Les Européens vont « tout faire pour protéger les intérêts de (leurs) entreprises » et comptent mener « des négociations serrées » avec les Etats-Unis, au niveau de l’Union européenne, avait souligné mercredi la présidence française.
Les discussions avec Washington pourraient porter sur des exemptions et le maintien des droits des entreprises déjà en place.
L’UE pourrait aussi contrer les sanctions américaines en recourant à un dispositif créé à l’origine pour contourner l’embargo sur Cuba, qui permet aux entreprises et aux tribunaux européens de ne pas se soumettre à des réglementations sur des sanctions prises par des pays tiers.
L’UE doit « passer des paroles aux actes en matière de souveraineté économique »
De son côté, le ministre français de l’Economie Bruno Le Maire a jugé vendredi qu’il était « temps que l’Europe passe des paroles aux actes en matière de souveraineté économique », pour se défendre face aux sanctions que les Etats-Unis veulent appliquer aux entreprises étrangères travaillant en Iran.

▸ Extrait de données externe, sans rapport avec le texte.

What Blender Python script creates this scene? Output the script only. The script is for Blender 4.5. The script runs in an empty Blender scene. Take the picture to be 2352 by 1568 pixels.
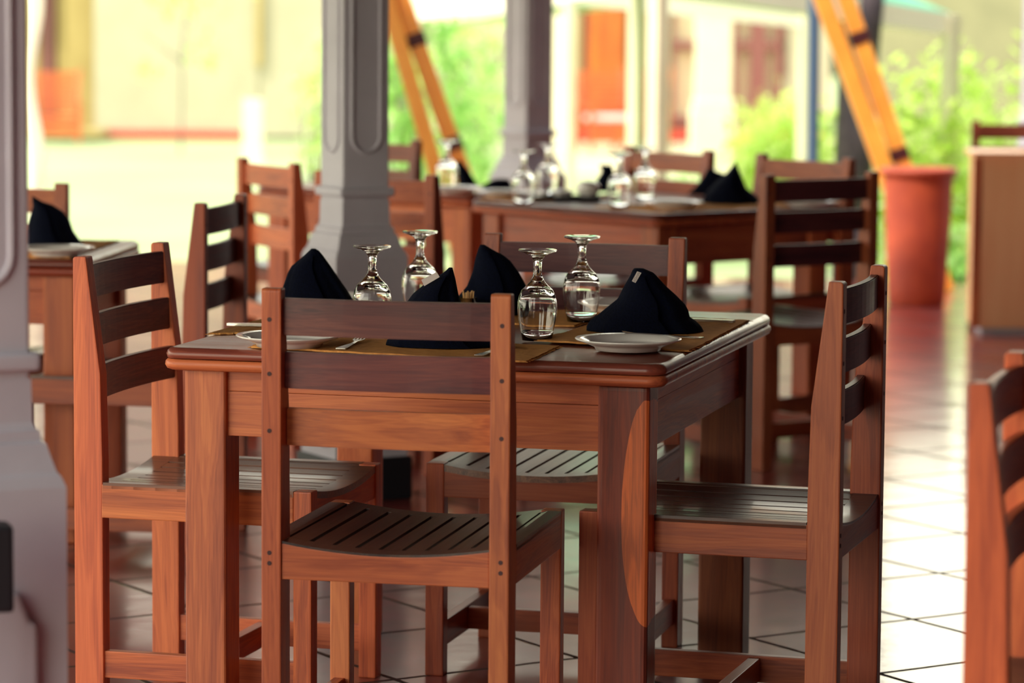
import bpy, bmesh, math, random
from mathutils import Vector, Matrix
R = math.radians
scn = bpy.context.scene
col = scn.collection
random.seed(7)

# ------------------------------------------------------------------ camera
FPX, YAW, PIT, ROLL = 7585.967, -0.26121, 0.100904, 0.0073028
CAM = Vector((1.80856, -6.5511, 1.41576))
fw = Vector((math.sin(YAW)*math.cos(PIT), math.cos(YAW)*math.cos(PIT), -math.sin(PIT)))
r0 = Vector((math.cos(YAW), -math.sin(YAW), 0)); u0 = r0.cross(fw)
rr = r0*math.cos(ROLL)+u0*math.sin(ROLL); uu = rr.cross(fw)
cd_ = bpy.data.cameras.new('camera'); cam = bpy.data.objects.new('camera', cd_); col.objects.link(cam)
cam.matrix_world = Matrix(((rr.x, uu.x, -fw.x, CAM.x), (rr.y, uu.y, -fw.y, CAM.y), (rr.z, uu.z, -fw.z, CAM.z), (0, 0, 0, 1)))
cd_.sensor_width = 36; cd_.lens = FPX/2352*36; cd_.clip_end = 400
cd_.dof.use_dof = True; cd_.dof.focus_distance = 6.45; cd_.dof.aperture_fstop = 3.5
scn.camera = cam
scn.view_settings.view_transform = 'Standard'; scn.view_settings.look = 'None'
scn.view_settings.gamma = 1; scn.view_settings.exposure = 1.14
scn.cycles.use_denoising = True
scn.cycles.sample_clamp_indirect = 6

def at(px, py, z=None, Z=None):
    d = fw + rr*((px-1176)/FPX) - uu*((py-784)/FPX)
    k = (z-CAM.z)/d.z if z is not None else Z
    return CAM + d*k

# ------------------------------------------------------------------ sky and sun
w = bpy.data.worlds.new('sky'); scn.world = w; w.use_nodes = True
nt = w.node_tree; bg = nt.nodes['Background']
tc = nt.nodes.new('ShaderNodeTexCoord'); sx = nt.nodes.new('ShaderNodeSeparateXYZ'); rp = nt.nodes.new('ShaderNodeValToRGB')
nt.links.new(tc.outputs['Generated'], sx.inputs[0]); nt.links.new(sx.outputs['Z'], rp.inputs[0]); nt.links.new(rp.outputs[0], bg.inputs[0])
rp.color_ramp.elements[0].position = 0.12; rp.color_ramp.elements[0].color = (1.0, .94, .71, 1)
rp.color_ramp.elements[1].position = 0.55; rp.color_ramp.elements[1].color = (.60, .62, .62, 1)
bg.inputs[1].default_value = 2.1
sd = bpy.data.lights.new('sun', 'SUN'); so = bpy.data.objects.new('sun', sd); col.objects.link(so)
sd.energy = 1.8; sd.angle = R(2); sd.color = (1, .93, .76)
so.rotation_euler = Vector((-.6*math.cos(R(50)), -.8*math.cos(R(50)), math.sin(R(50)))).to_track_quat('Z', 'Y').to_euler()

# ------------------------------------------------------------------ materials
def lin(c):
    return tuple((v/255/12.92 if v/255 <= .04045 else ((v/255+.055)/1.055)**2.4) for v in c)
def base_mat(name, rgb, rough=.5, metallic=0, spec=.5, coat=0):
    m = bpy.data.materials.new(name); m.use_nodes = True
    b = m.node_tree.nodes['Principled BSDF']
    b.inputs['Base Color'].default_value = (*lin(rgb), 1); b.inputs['Roughness'].default_value = rough
    b.inputs['Metallic'].default_value = metallic; b.inputs['Specular IOR Level'].default_value = spec
    b.inputs['Coat Weight'].default_value = coat; b.inputs['Coat Roughness'].default_value = .1
    return m, m.node_tree, b
def noisy(name, a, b_, scale=8, rough=.6, bump=.1, detail=5, coat=0, spec=.5, stretch=(1, 1, 1)):
    m, t, b = base_mat(name, a, rough, coat=coat, spec=spec)
    tcn = t.nodes.new('ShaderNodeTexCoord'); mp = t.nodes.new('ShaderNodeMapping'); n = t.nodes.new('ShaderNodeTexNoise'); r = t.nodes.new('ShaderNodeValToRGB')
    mp.inputs['Scale'].default_value = stretch
    n.inputs['Scale'].default_value = scale; n.inputs['Detail'].default_value = detail
    t.links.new(tcn.outputs['Object'], mp.inputs[0]); t.links.new(mp.outputs[0], n.inputs['Vector']); t.links.new(n.outputs['Fac'], r.inputs[0])
    r.color_ramp.elements[0].position = .3; r.color_ramp.elements[0].color = (*lin(b_), 1)
    r.color_ramp.elements[1].position = .7; r.color_ramp.elements[1].color = (*lin(a), 1)
    t.links.new(r.outputs[0], b.inputs['Base Color'])
    if bump:
        bp = t.nodes.new('ShaderNodeBump'); bp.inputs['Strength'].default_value = bump; bp.inputs['Distance'].default_value = .01
        t.links.new(n.outputs['Fac'], bp.inputs['Height']); t.links.new(bp.outputs[0], b.inputs['Normal'])
    return m
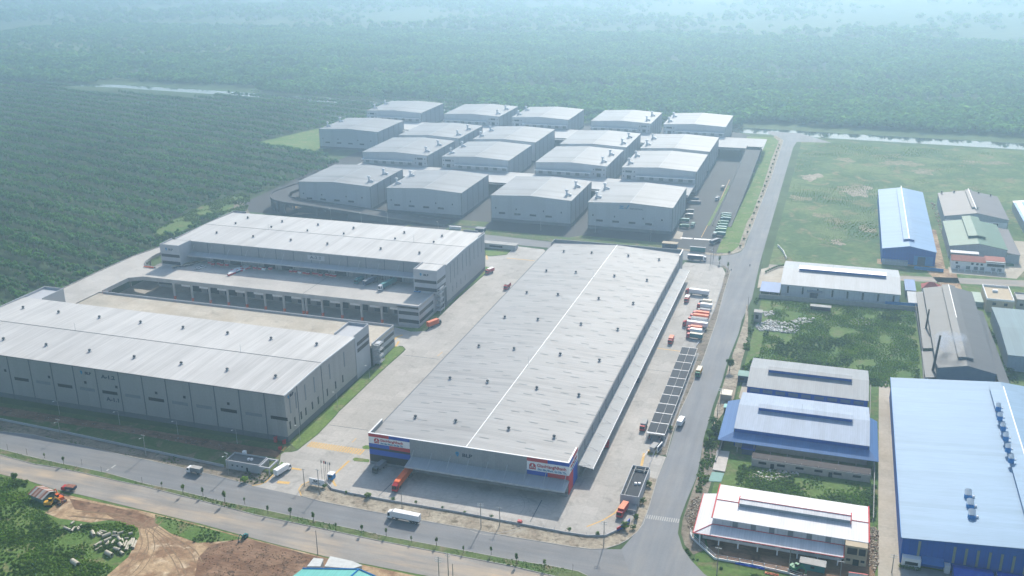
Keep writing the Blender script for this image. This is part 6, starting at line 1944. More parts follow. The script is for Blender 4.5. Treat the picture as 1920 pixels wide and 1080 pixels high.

Avec « tous nos alliés européens, nous discutons collectivement avec les Etats-Unis pour obtenir (…) des règles différentes » concernant les entreprises européennes en Iran, mais « il faut que nous travaillions entre Européens à la défense de notre souveraineté économique », a déclaré sur Europe 1, le ministre, qui doit recevoir dans la journée son homologue néerlandais.
L’accord conclu en 2015 à Vienne vise à faciliter les échanges commerciaux avec l’Iran, en levant de lourdes sanctions internationales affectant son économie, en échange d’un engagement de Téhéran à limiter ses activités nucléaires et à ne jamais chercher à obtenir la bombe atomique.
Les trois pays européens cosignataires de l’accord (France, Allemagne, Royaume-Uni) – avec la Chine et la Russie – s’efforcent à le sauver. L’Iran demande pour y rester des garanties en matière de retombées économiques.